ECLI:NL:RBAMS:2017:6105
Rechtbank Amsterdam
- Mondelinge uitspraak
- L.H. Waller
- R.B. Kleiss
- J.C. Boeree
- Rechtspraak.nl
Niet-ontvankelijkheid van beroep wegens te late indiening van beroepschrift
In deze zaak heeft de Rechtbank Amsterdam op 15 maart 2017 uitspraak gedaan over de ontvankelijkheid van een beroep dat te laat was ingediend. Eiser had op 15 december 2015 een aanvraag ingediend voor een vervangingsvergunning voor een vaartuig, welke door het college van burgemeester en wethouders van de gemeente Amsterdam was afgewezen. Eiser maakte bezwaar tegen deze afwijzing, maar het bezwaar werd op 6 juni 2016 ongegrond verklaard. Eiser diende vervolgens op 19 juli 2016, na afloop van de beroepstermijn, een beroepschrift in bij de rechtbank.
De rechtbank oordeelde dat het beroep niet-ontvankelijk moest worden verklaard, omdat het beroepschrift na de wettelijke termijn was ingediend. De rechtbank wees erop dat de termijn voor het instellen van beroep op 7 juni 2016 begon en dat de laatste dag voor indiening op 18 juli 2016 viel. Eiser had zijn beroepschrift pas op 19 juli 2016 ingediend, wat de rechtbank niet als verschoonbaar beschouwde. Eiser had de mogelijkheid om zijn beroepschrift eerder in te dienen, en de rechtbank volgde hiermee de geldende rechtspraak.

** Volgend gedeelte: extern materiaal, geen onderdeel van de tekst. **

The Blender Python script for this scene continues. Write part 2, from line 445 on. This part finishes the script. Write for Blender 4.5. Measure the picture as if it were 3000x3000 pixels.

De uitspraak benadrukt het belang van het tijdig indienen van beroepschriften en de strikte toepassing van de termijnen zoals vastgelegd in de Algemene wet bestuursrecht. De rechtbank verklaarde het beroep niet-ontvankelijk en er was geen aanleiding voor vergoeding van het griffierecht. De uitspraak is gedaan door een meervoudige kamer, met de voorzitter en twee leden, en de griffier was aanwezig tijdens de uitspraak.